The book is also an ode to Paris, a city Calder loves for its elegance and beauty which she called home for about 10 years.
“I think this is a bit of a love letter to the city which has given me so much,” she said, noting she’s long had an affinity for things French. She was born in New Brunswick to English parents but was educated in French immersion and later lived in Quebec.
She feels most at home in Paris, with the Right Bank her favourite area to reside, and where residents care about the little things in life, such as a store clerk greeting a customer or people making an effort with their appearance.
“You walk into a room full of people and everyone’s dressed like a pack of slobs you feel pppphht. If everyone looks nice it makes you feel good and I think that they have in the culture a genuine appreciation for the true value of beauty and we don’t have that and I think that’s what made me crave Paris.”
But Calder, who hosted 78 episodes of “French Food at Home” on Food Network Canada which won a prestigious James Beard Award, is not happy with two recent changes in Paris.
“Burgers are everywhere. It’s a fad. … They’re used to steak tartare and so they see a burger and now they eat it with a knife and fork.
“And they’re just really starting to play music in restaurants.
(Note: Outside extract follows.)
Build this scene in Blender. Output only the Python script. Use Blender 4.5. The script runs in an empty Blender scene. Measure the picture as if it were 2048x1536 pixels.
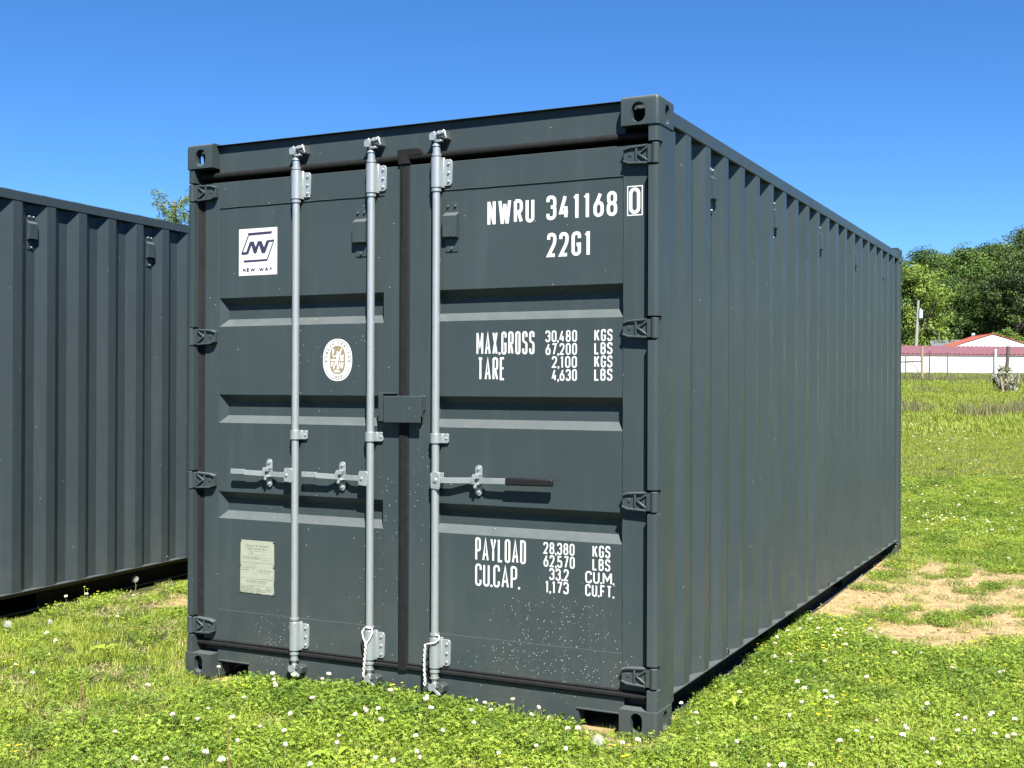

So there are still some that don’t and I always LOVED the silence. Because you do hear at night when you’re walking the streets of Paris, clink, clink, clink, clink, clink and talking and talking. Now the music, in certain places anyway, overrides that, but still the amazing thing is that everyone’s eating at night.
“The whole country is sitting down to eat somewhere between 7 and 11 whereas here they’re probably at soccer practice or they’re watching TV or they’re doing something else. So I tried to capture that feeling of what Paris was for me.”
Calder entertains frequently because she wants meals to be an experience, not a 10-minute chore to undergo before collapsing in front of the television.
“When you’re cooking for someone else there’s pleasure in it. For some reason when we do things just for ourselves it’s not really any fun. It’s only when you’re giving somehow to other people that it becomes meaningful. It’s a win-win. You always feel good.”
The dishes in the book are suitable for entertaining as well as being “weeknight friendly and healthy too.”
“People think French food isn’t healthy, but junk food isn’t healthy. Ordering takeout, eating in restaurants all the time and putting your sodium levels through the roof, that’s not healthy, but cooking at home (is). Maybe I have a sauce or two, but not much. It’s all just healthy good normal food.”
She says consuming a tablespoon or two of butter a day is nothing compared to people drinking “litres and litres” of sugary soft drinks.
“That’s what’s killer and also eating out where there’s packaged food full of chemicals. That’s where the unhealthy stuff is.”
Her book “French Taste” won gold at the Canadian Culinary Cookbook Awards in 2010. Calder has also appeared on “Iron Chef America,” “Top Chef Canada” and was a judge on the first two seasons of “Recipe to Riches.”
“I have to say it’s OK to judge things once in a while, but I don’t like that trend because I think I’ve spent my whole career saying to people, ‘It’s not a competition, it’s about you giving, it’s about sharing with people you love, you can do it, it’s easy, it’s not hard.’
“Then what is suddenly this turnaround where you’re supposed to put down someone’s attempts at trying or making people feel they’re racing against the clock? And there’s all that who’s better and who’s best. I just think it’s disgusting, really.
“I don’t think it makes anyone a better cook watching those shows or participating in them.”